敷田責任審判 いろいろ過去も、こういうのはあったとは思うんですけど。妨害っていう風にしたのも、きっとないと思うんですよね。守備側に意図的なものが見えれば、フェアプレーじゃないからっていうことで、我々も考えるんですけど。今日はもうほんと精いっぱいのプレーで、たまたまああいう形になったっていう映像の検証の結果です。

-抗議5分ほど、そこは監督には伝えた

敷田責任審判 伝えました。

-遅延行為は取られなかった

小林二塁塁審 自分が(時計で)計ったんで。3分超えたところで、遅延行為で退場になりますよって(伝えた)。もう下がってくださいと。自分の時計で4分半だと。これ以上やったら退場にになりますよっていうのは。

-かなり激しい抗議

敷田責任審判 やっぱり監督の方からの見え方と、我々の見え方っていうところで、言い分の食い違うところは出てくる。こっちの説明をして、岡田監督にも、もっと早く納得してもらえるとよかったんですけど。

-意見が食い違ったのは故意か故意じゃないかというところか

敷田責任審判 そうですね。妨害とみるのかみないのかというところで、同じことのやりとり、繰り返しになっちゃうんですけど。

-最初の二塁塁審のセーフ判定はタイミングで

敷田責任審判 足の確認ができてなくて、ベースに足はついてると、その後のタイミングでセーフだという判定。リクエストでチェックして足が届いていないということで、アウトに変更しました。

-リプレー検証になってから長い抗議はあんまりなかった、久しぶり

敷田責任審判 そうですね、非常に珍しいプレーというか、いろいろ説明を求められるんじゃないかなっていうのもあったので、先にマイクで説明させてもらったんですけど、音響でよく聞こえなかったというところで同じ説明を繰り返すような形にはなったんですけど。
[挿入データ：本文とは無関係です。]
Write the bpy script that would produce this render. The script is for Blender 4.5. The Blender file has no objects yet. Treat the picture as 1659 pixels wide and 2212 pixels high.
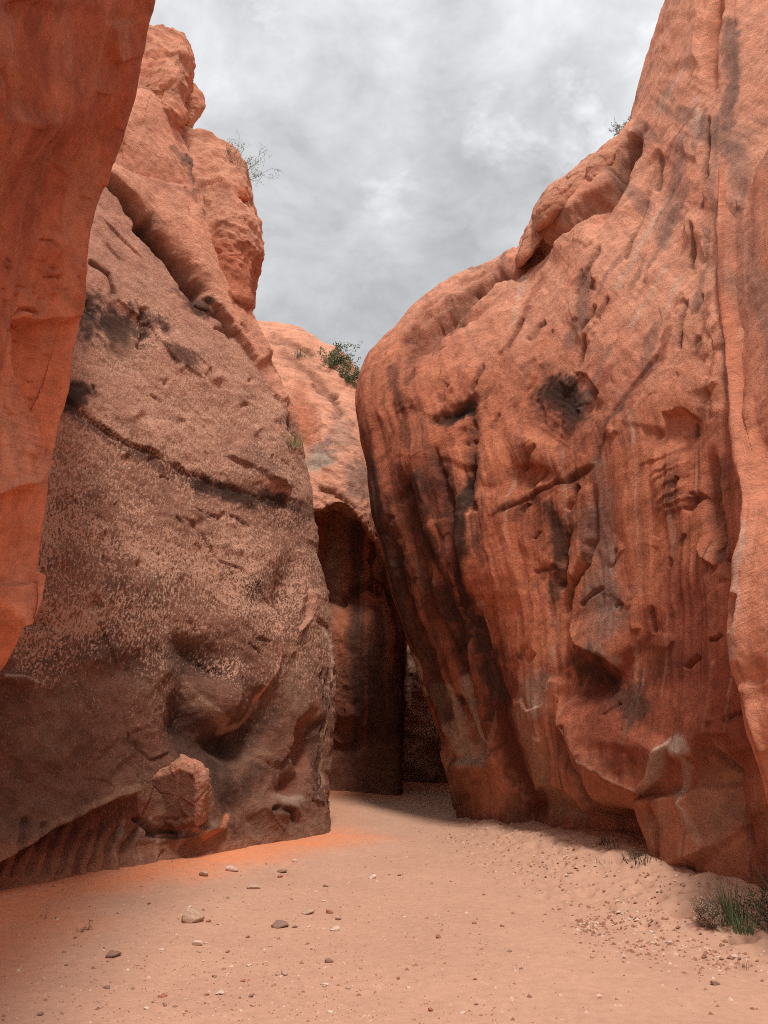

-メジャーではストライクボールで退場はあるが、日本では危険球以外の退場はあんまりない、久しぶりにこんな抗議

小林二塁塁審 最初に言ったのは、監督が「聞こえないから説明してくれ」ってことで、リクエストとか判定に関しての抗議ではなかったです。「どういう結果になったのか説明してくれよ」ってことで責任審判の方に。ただその、言い方が妨害だどうのこうのってことなので、そこから時計で計って。

-連盟に届けたりは

敷田責任審判 報告は入れてます。今、こういうことがありましたと。

-ビデオを見て反省は

敷田責任審判 今ちょっとやってました。

-最終的には時間オーバーで岡田監督は納得して

敷田責任審判 そうですね、遅延行為ですよってお伝えして。

小林二塁塁審 3分4分なって、監督は「俺はもう引かん」って言ってたけど。これで退場は出せますけど、雰囲気と時間を守らないとねってことで。

-妨害じゃないって納得して引っ込んだわけではない

敷田責任審判 そうですね…。それで、最終的には。そこは…、監督の気持ちがどうなのか分からないけど、最後はそういうことで引いていただいた。

-暴言は

敷田責任審判 暴言は一切ないです。